The first nuclear fission chain reaction should nevertheless occur as early as Tuesday, September 3: “the night teams, who finally attack their workstation at 9:00 p.m., will initiate the physical action” that will bring the reactor to be “in this state of initiated and maintained stable nuclear reaction,” Régis Clément, deputy director of the French group’s nuclear production division, told the press. The operation should “take about ten hours,” he specified.
“To go to the coupling, we are talking about the end of autumn, because ahead of us, we have a fairly substantial test program,” said Régis Clément, who announced a rise “in successive stages”, before the nuclear core could “show its credentials”. EDF CEO Luc Rémont had assured that the divergence, a major stage in the reactor start-up operations, would be “imminent” at the beginning of July. If it only began on Monday, it is because the Flamanville teams encountered “hazards”, which led to “a certain number of additional operations” to be carried out during the summer, according to Régis Clément. As for full power, promised until then by the end of the year, it will take “several months”, according to Régis Clément, who did not give a new date.
EDF revises upwards its estimate of nuclear production for 2024
Concretely, it will still take some time before Flamanville’s electricity arrives on the other side of the socket. But what makes this EPR so exceptional? On franceinfo, Emmanuelle Galichet, a teacher-researcher in nuclear physics for the National Conservatory of Arts and Crafts (CNAM), declared on Tuesday, September 3: “[On peut alimenter] about 2 million people with one reactor. It’s really colossal.”
Although EDF has nevertheless obtained the “go” from the ASN to launch operations and take a new crucial step, this is yet another setback for a project that is already 12 years behind schedule for this new pressurized water reactor, the 4th of this type installed in the world. While President Emmanuel Macron has decided to relaunch nuclear power, by ordering six EPR2 reactors (and eight additional ones as an option) from the energy company, the start-up of the Flamanville EPR, even if it was decided well before, has a highly symbolic dimension.

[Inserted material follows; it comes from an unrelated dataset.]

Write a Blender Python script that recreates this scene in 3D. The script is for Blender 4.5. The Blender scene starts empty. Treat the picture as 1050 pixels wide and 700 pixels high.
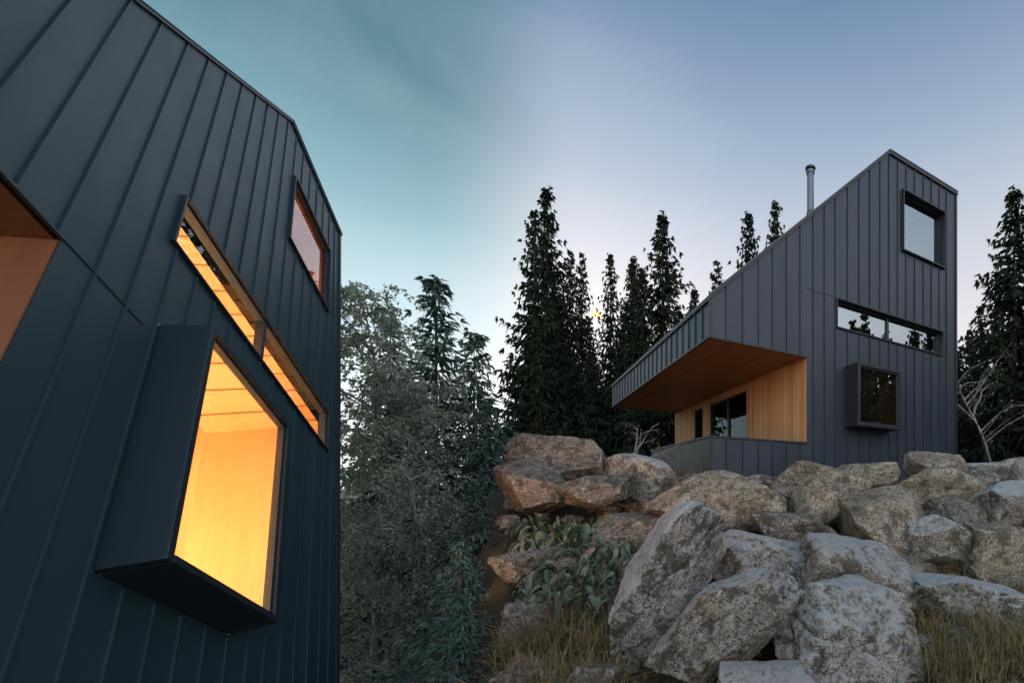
import bpy, bmesh, math, random
import numpy as np
from mathutils import Vector, Matrix, noise as mn
random.seed(7)
S=bpy.context.scene
COL=S.collection
# ------------------------------------------------------------------ helpers
class MB:
    def __init__(s): s.v=[];s.f=[]
    def add(s,vs,fs):
        o=len(s.v);s.v+=[tuple(p) for p in vs];s.f+=[tuple(i+o for i in f) for f in fs]
    def quad(s,*p): s.add(p,[tuple(range(len(p)))])
    def box(s,x0,x1,y0,y1,z0,z1):
        s.add([(x0,y0,z0),(x1,y0,z0),(x1,y1,z0),(x0,y1,z0),(x0,y0,z1),(x1,y0,z1),(x1,y1,z1),(x0,y1,z1)],
              [(0,3,2,1),(4,5,6,7),(0,1,5,4),(1,2,6,5),(2,3,7,6),(3,0,4,7)])
    def prism(s,poly,y0,y1):
        n=len(poly)
        s.add([(x,y0,z) for x,z in poly]+[(x,y1,z) for x,z in poly],
              [tuple(range(n)),tuple(range(2*n-1,n-1,-1))]+[(i,i+n,(i+1)%n+n,(i+1)%n) for i in range(n)])
    def obj(s,name,mat,parent=None,smooth=False,bevel=0):
        me=bpy.data.meshes.new(name);me.from_pydata(s.v,[],s.f);me.update()
        return link(name,me,mat,parent,smooth,bevel)
def link(name,me,mat,parent=None,smooth=False,bevel=0):
    if mat and not me.materials: me.materials.append(mat)
    if smooth: me.polygons.foreach_set('use_smooth',[True]*len(me.polygons))
    o=bpy.data.objects.new(name,me);COL.objects.link(o)
    if parent: o.parent=parent
    if bevel:
        m=o.modifiers.new('bevel','BEVEL');m.width=bevel;m.segments=2;m.limit_method='ANGLE'
    return o
def npmesh(name,V,Fq,mats,matidx=None):
    me=bpy.data.meshes.new(name)
    V=np.asarray(V,np.float32).reshape(-1,3);Fq=np.asarray(Fq,np.int32)
    k=Fq.shape[1];n=len(Fq)
    me.vertices.add(len(V));me.vertices.foreach_set('co',V.ravel())
    me.loops.add(n*k);me.loops.foreach_set('vertex_index',Fq.ravel())
    me.polygons.add(n);me.polygons.foreach_set('loop_start',np.arange(0,n*k,k,dtype=np.int32))
    try: me.polygons.foreach_set('loop_total',np.full(n,k,np.int32))
    except Exception: pass
    for m in mats: me.materials.append(m)
    if matidx is not None: me.polygons.foreach_set('material_index',np.asarray(matidx,np.int32))
    me.update(calc_edges=True);me.validate()
    return me
def empty(name,mat=None):
    e=bpy.data.objects.new(name,None);COL.objects.link(e);e.empty_display_size=.3
    if mat is not None: e.matrix_world=mat
    return e
# ------------------------------------------------------------------ materials
def newmat(name):
    m=bpy.data.materials.new(name);m.use_nodes=True;nt=m.node_tree
    return m,nt,nt.nodes['Principled BSDF'],nt.nodes['Material Output']
def ramp(nt,fac,stops):
    r=nt.nodes.new('ShaderNodeValToRGB');e=r.color_ramp.elements
    while len(e)<len(stops): e.new(.5)
    for i,(p,c) in enumerate(stops):
        e[i].position=p;e[i].color=(c[0],c[1],c[2],1) if not isinstance(c,(int,float)) else (c,c,c,1)
    nt.links.new(fac,r.inputs[0]);return r.outputs[0]
def mixc(nt,f,a,b,mode='MIX'):
    n=nt.nodes.new('ShaderNodeMix');n.data_type='RGBA';n.blend_type=mode
    for s,v in ((0,f),(6,a),(7,b)):
        if hasattr(v,'node'): nt.links.new(v,n.inputs[s])
        else: n.inputs[s].default_value=v if s==0 else (*v,1)
    return n.outputs[2]
def math_(nt,op,a,b=None):
    n=nt.nodes.new('ShaderNodeMath');n.operation=op
    for s,v in ((0,a),(1,b)):
        if v is None: continue
        if hasattr(v,'node'): nt.links.new(v,n.inputs[s])
        else: n.inputs[s].default_value=v
    return n.outputs[0]
def tex(nt,scale,detail=4,rough=.6,coord='Object',stretch=None):
    tc=nt.nodes.new('ShaderNodeTexCoord');src=tc.outputs[coord]
    if stretch:
        mp=nt.nodes.new('ShaderNodeMapping');mp.inputs['Scale'].default_value=stretch
        nt.links.new(src,mp.inputs[0]);src=mp.outputs[0]
    n=nt.nodes.new('ShaderNodeTexNoise');n.inputs['Scale'].default_value=scale
    n.inputs['Detail'].default_value=detail;n.inputs['Roughness'].default_value=rough
    nt.links.new(src,n.inputs['Vector']);return n.outputs[0]
def bump(nt,h,bs,strength,dist):
    b=nt.nodes.new('ShaderNodeBump');b.inputs['Strength'].default_value=strength;b.inputs['Distance'].default_value=dist
    nt.links.new(h,b.inputs['Height']);nt.links.new(b.outputs[0],bs.inputs['Normal']);return b
def metal(name,c1,c2,rough=.42,pan=.39):
    m,nt,bs,out=newmat(name)
    tc=nt.nodes.new('ShaderNodeTexCoord');sp=nt.nodes.new('ShaderNodeSeparateXYZ');nt.links.new(tc.outputs['Object'],sp.inputs[0])
    fl=math_(nt,'FLOOR',math_(nt,'DIVIDE',math_(nt,'ADD',sp.outputs[0],math_(nt,'MULTIPLY',sp.outputs[1],.7)),pan))
    wn=nt.nodes.new('ShaderNodeTexWhiteNoise');wn.noise_dimensions='1D';nt.links.new(fl,wn.inputs['W'])
    n1=tex(nt,1.2,3,.6,stretch=(1,1,.35))
    f=math_(nt,'ADD',math_(nt,'MULTIPLY',wn.outputs[0],.35),math_(nt,'MULTIPLY',n1,.65))
    c=mixc(nt,f,c1,c2);nt.links.new(c,bs.inputs['Base Color'])
    bs.inputs['Metallic'].default_value=.2
    r=math_(nt,'ADD',math_(nt,'MULTIPLY',tex(nt,4,3,.6,stretch=(1,1,.3)),.16),rough-.08);nt.links.new(r,bs.inputs['Roughness'])
    bump(nt,n1,bs,.12,.03)
    return m
def wood(name,axis,w,c1,c2,grain,rough=.6):
    m,nt,bs,out=newmat(name)
    tc=nt.nodes.new('ShaderNodeTexCoord');sp=nt.nodes.new('ShaderNodeSeparateXYZ');nt.links.new(tc.outputs['Object'],sp.inputs[0])
    q=math_(nt,'DIVIDE',sp.outputs[axis],w);fl=math_(nt,'FLOOR',q);fr=math_(nt,'FRACT',q)
    wn=nt.nodes.new('ShaderNodeTexWhiteNoise');wn.noise_dimensions='1D';nt.links.new(fl,wn.inputs['W'])
    st=[9,9,9];st[grain]=.7
    n=nt.nodes.new('ShaderNodeTexNoise');mp=nt.nodes.new('ShaderNodeMapping');mp.inputs['Scale'].default_value=st
    nt.links.new(tc.outputs['Object'],mp.inputs[0]);n.noise_dimensions='4D';nt.links.new(mp.outputs[0],n.inputs['Vector']);nt.links.new(math_(nt,'MULTIPLY',wn.outputs[0],30),n.inputs['W'])
    n.inputs['Scale'].default_value=2.2;n.inputs['Detail'].default_value=5
    f=math_(nt,'ADD',math_(nt,'MULTIPLY',wn.outputs[0],.5),math_(nt,'MULTIPLY',n.outputs[0],.6))
    c=mixc(nt,f,c1,c2)
    gro=math_(nt,'MINIMUM',math_(nt,'MULTIPLY',math_(nt,'MINIMUM',fr,math_(nt,'SUBTRACT',1,fr)),16),1)
    c=mixc(nt,gro,(c1[0]*.15,c1[1]*.12,c1[2]*.1),c)
    nt.links.new(c,bs.inputs['Base Color']);bs.inputs['Roughness'].default_value=rough
    bump(nt,gro,bs,.5,.01);return m
M_metR=metal('standing_seam_metal_slate',(.024,.034,.049),(.044,.058,.078),.42)
M_metL=metal('standing_seam_metal_teal',(.026,.062,.078),(.046,.094,.114),.48,.28)
M_trim=metal('dark_metal_trim',(.018,.022,.028),(.03,.035,.042),.42)
M_trimL=metal('dark_metal_trim_near',(.020,.034,.042),(.034,.052,.062),.42)
M_edge=metal('roof_edge_metal',(.08,.09,.10),(.12,.13,.145),.4)
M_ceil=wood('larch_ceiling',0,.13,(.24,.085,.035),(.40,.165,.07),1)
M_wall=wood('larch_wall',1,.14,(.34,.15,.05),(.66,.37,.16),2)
M_in=wood('pine_interior',0,.32,(.56,.32,.13),(.78,.50,.25),2)
M_deck=wood('deck_boards',1,.14,(.20,.13,.08),(.30,.2,.13),0)
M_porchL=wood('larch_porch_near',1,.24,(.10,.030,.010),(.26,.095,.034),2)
def glassmat(name,base,tint=(1,1,1)):
    m,nt,bs,out=newmat(name)
    fr=nt.nodes.new('ShaderNodeFresnel');fr.inputs[0].default_value=1.5
    g=nt.nodes.new('ShaderNodeBsdfGlossy');g.inputs['Roughness'].default_value=.0;g.inputs['Color'].default_value=(.78,.92,1,1)
    t=nt.nodes.new('ShaderNodeBsdfTransparent');t.inputs[0].default_value=(*tint,1)
    mx=nt.nodes.new('ShaderNodeMixShader')
    f=math_(nt,'MINIMUM',math_(nt,'ADD',fr.outputs[0],base),1)
    nt.links.new(f,mx.inputs[0]);nt.links.new(t.outputs[0],mx.inputs[1]);nt.links.new(g.outputs[0],mx.inputs[2])
    nt.links.new(mx.outputs[0],out.inputs[0]);return m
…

In addition to the ASN authorization, the other good news came from the existing fleet: EDF has significantly revised upwards its estimate of nuclear production for the year 2024, now between 340 and 360 TWh, compared to a range of 315 to 345 TWh initially planned, an increase not including the Flamanville EPR. “The other 56 reactors are performing better than what we had integrated,” said Regis Clément, so much so that the production of “the EPR will arrive in addition.”
Many setbacks
“The ‘corrosion’ file was less sensitive than expected,” he added. “This revision of the nuclear production estimate for 2024 is based on the improvement in the performance of unit shutdowns, industrial control of inspections and repair sites related to the stress corrosion file, and the absence of major climatic hazards during the summer,” according to the EDF press release.

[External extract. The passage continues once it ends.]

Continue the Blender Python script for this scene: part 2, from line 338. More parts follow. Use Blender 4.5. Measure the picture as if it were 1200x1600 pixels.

Technical difficulties, poor workmanship, manufacturing defects, welding faults… The many setbacks that have affected the EPR construction site have repeatedly threatened to shut it down. In 2011, the Fukushima nuclear accident in Japan reopened the nuclear debate, while François Hollande, who came to power in 2012, wanted to reduce the share of nuclear power in France to 50% in electricity production. At the same time, the bill for what can be described as an industrial mess is increasing, now estimated at 13.2 billion euros by EDF, four times the initial estimate of 3.3 billion. In 2020, the Court of Auditors had estimated it at 19 billion, including in particular the “additional financing costs”. It should be noted that the last power plants to enter service were those of Chooz (Ardennes), in 2000 and Civaux (Vienne), in 2002.